# TASK REQUIREMENTS:
Starting with the first line and ending with the line that holds "return mesh_np(name, V, F4, F3)", repeat the material exactly.

***** PROVIDED MATERIAL

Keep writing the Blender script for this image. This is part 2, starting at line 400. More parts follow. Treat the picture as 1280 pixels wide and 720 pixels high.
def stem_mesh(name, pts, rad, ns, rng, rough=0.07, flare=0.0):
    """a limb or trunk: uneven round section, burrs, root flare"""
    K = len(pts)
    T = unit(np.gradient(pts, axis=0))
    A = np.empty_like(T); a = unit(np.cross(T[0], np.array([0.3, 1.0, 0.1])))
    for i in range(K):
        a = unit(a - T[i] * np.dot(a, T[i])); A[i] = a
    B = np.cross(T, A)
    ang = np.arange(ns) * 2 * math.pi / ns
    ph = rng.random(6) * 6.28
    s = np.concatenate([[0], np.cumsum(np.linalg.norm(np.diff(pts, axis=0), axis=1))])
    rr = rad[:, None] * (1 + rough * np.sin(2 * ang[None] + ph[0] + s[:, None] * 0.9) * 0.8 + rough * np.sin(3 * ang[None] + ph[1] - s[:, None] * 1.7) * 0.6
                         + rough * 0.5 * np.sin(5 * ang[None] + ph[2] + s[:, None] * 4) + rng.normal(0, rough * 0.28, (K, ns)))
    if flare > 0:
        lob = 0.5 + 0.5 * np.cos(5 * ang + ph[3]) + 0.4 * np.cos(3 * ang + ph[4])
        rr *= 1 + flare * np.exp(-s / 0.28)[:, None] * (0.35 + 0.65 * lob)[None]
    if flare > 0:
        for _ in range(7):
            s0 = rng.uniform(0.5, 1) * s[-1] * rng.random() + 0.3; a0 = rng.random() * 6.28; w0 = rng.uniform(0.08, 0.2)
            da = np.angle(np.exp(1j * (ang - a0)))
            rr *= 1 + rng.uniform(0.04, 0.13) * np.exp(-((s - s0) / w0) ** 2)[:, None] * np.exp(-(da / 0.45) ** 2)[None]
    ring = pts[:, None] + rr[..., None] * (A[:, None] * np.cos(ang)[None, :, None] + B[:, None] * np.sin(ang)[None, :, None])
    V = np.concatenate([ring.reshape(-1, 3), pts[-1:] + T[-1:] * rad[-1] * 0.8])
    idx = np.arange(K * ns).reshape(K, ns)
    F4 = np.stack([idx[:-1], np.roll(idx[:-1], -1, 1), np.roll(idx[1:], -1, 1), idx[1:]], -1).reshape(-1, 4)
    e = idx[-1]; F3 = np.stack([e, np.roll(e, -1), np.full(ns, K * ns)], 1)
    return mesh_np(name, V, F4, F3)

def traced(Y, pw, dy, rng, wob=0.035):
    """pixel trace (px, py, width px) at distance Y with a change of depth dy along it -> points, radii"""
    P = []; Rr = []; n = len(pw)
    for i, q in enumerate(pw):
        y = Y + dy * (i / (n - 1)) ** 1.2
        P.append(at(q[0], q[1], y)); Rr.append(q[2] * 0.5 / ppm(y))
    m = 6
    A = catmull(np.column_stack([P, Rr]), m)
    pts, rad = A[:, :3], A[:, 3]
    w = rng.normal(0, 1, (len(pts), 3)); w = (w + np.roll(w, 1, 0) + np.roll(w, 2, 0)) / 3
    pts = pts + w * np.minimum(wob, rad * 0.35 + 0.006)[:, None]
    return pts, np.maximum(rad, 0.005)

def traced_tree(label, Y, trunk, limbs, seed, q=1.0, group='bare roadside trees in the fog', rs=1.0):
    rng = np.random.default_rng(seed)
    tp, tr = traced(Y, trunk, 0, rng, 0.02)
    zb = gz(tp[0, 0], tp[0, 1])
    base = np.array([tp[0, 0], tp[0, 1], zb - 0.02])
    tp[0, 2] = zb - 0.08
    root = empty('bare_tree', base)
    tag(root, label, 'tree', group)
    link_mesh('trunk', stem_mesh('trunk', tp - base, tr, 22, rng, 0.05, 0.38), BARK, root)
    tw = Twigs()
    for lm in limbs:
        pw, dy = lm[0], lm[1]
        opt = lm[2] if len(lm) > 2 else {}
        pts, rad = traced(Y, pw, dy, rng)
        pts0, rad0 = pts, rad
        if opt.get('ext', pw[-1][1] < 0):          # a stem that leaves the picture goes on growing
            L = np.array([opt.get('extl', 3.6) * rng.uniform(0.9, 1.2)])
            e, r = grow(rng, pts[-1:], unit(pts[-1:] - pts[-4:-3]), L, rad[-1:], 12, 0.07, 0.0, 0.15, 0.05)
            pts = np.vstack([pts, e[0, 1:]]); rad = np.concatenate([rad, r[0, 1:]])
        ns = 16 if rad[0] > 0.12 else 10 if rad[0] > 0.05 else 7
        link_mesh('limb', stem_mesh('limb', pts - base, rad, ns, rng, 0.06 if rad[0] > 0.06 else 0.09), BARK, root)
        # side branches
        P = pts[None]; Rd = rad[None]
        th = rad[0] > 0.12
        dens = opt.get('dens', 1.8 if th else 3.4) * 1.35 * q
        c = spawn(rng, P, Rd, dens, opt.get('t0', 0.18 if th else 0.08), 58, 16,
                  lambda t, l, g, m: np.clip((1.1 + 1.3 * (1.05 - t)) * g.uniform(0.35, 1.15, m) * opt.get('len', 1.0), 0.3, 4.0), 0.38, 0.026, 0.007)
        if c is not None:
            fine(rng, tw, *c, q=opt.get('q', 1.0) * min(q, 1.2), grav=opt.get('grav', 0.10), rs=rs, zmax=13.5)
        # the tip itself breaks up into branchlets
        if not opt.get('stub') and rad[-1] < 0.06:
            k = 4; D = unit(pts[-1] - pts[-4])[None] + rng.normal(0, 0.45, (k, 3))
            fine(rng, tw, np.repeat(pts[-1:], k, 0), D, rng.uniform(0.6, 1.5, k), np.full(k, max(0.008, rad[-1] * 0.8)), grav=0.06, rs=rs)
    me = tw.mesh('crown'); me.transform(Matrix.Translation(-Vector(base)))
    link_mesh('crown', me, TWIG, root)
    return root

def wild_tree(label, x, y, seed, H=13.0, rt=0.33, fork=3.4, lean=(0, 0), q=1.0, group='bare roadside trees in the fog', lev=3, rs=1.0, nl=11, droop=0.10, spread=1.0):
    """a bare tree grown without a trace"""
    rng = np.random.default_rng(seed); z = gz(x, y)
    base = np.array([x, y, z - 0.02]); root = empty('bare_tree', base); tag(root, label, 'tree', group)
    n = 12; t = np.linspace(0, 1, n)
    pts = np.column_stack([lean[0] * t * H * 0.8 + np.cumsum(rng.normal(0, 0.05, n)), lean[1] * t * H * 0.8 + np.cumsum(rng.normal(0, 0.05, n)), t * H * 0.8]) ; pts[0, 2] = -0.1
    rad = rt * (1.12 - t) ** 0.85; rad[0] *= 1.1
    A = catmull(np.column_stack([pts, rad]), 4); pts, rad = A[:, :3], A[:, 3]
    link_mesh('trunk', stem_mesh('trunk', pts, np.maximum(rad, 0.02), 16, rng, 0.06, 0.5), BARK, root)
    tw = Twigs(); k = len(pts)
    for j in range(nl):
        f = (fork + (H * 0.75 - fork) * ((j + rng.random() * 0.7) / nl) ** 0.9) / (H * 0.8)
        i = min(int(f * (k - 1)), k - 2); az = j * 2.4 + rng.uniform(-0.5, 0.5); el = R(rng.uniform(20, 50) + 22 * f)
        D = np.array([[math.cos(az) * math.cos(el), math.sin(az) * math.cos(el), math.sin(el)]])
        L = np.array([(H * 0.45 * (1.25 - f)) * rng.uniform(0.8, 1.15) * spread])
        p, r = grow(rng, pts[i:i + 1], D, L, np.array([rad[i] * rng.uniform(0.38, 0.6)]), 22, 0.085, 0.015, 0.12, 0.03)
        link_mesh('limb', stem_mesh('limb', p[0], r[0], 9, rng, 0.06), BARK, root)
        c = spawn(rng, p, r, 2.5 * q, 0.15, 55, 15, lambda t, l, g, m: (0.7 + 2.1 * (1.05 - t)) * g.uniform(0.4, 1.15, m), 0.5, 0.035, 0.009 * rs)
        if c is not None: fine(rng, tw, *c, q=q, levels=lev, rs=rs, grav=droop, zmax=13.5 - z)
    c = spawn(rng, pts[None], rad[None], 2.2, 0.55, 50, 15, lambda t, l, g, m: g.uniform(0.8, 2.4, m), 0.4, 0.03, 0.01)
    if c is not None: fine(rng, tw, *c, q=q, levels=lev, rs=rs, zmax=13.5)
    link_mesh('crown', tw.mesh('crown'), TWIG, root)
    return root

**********

# TASK RESPONSE:
Keep writing the Blender script for this image. This is part 2, starting at line 400. More parts follow. Treat the picture as 1280 pixels wide and 720 pixels high.
def stem_mesh(name, pts, rad, ns, rng, rough=0.07, flare=0.0):
    """a limb or trunk: uneven round section, burrs, root flare"""
    K = len(pts)
    T = unit(np.gradient(pts, axis=0))
    A = np.empty_like(T); a = unit(np.cross(T[0], np.array([0.3, 1.0, 0.1])))
    for i in range(K):
        a = unit(a - T[i] * np.dot(a, T[i])); A[i] = a
    B = np.cross(T, A)
    ang = np.arange(ns) * 2 * math.pi / ns
    ph = rng.random(6) * 6.28
    s = np.concatenate([[0], np.cumsum(np.linalg.norm(np.diff(pts, axis=0), axis=1))])
    rr = rad[:, None] * (1 + rough * np.sin(2 * ang[None] + ph[0] + s[:, None] * 0.9) * 0.8 + rough * np.sin(3 * ang[None] + ph[1] - s[:, None] * 1.7) * 0.6
                         + rough * 0.5 * np.sin(5 * ang[None] + ph[2] + s[:, None] * 4) + rng.normal(0, rough * 0.28, (K, ns)))
    if flare > 0:
        lob = 0.5 + 0.5 * np.cos(5 * ang + ph[3]) + 0.4 * np.cos(3 * ang + ph[4])
        rr *= 1 + flare * np.exp(-s / 0.28)[:, None] * (0.35 + 0.65 * lob)[None]
    if flare > 0:
        for _ in range(7):
            s0 = rng.uniform(0.5, 1) * s[-1] * rng.random() + 0.3; a0 = rng.random() * 6.28; w0 = rng.uniform(0.08, 0.2)
            da = np.angle(np.exp(1j * (ang - a0)))
            rr *= 1 + rng.uniform(0.04, 0.13) * np.exp(-((s - s0) / w0) ** 2)[:, None] * np.exp(-(da / 0.45) ** 2)[None]
    ring = pts[:, None] + rr[..., None] * (A[:, None] * np.cos(ang)[None, :, None] + B[:, None] * np.sin(ang)[None, :, None])
    V = np.concatenate([ring.reshape(-1, 3), pts[-1:] + T[-1:] * rad[-1] * 0.8])
    idx = np.arange(K * ns).reshape(K, ns)
    F4 = np.stack([idx[:-1], np.roll(idx[:-1], -1, 1), np.roll(idx[1:], -1, 1), idx[1:]], -1).reshape(-1, 4)
    e = idx[-1]; F3 = np.stack([e, np.roll(e, -1), np.full(ns, K * ns)], 1)
    return mesh_np(name, V, F4, F3)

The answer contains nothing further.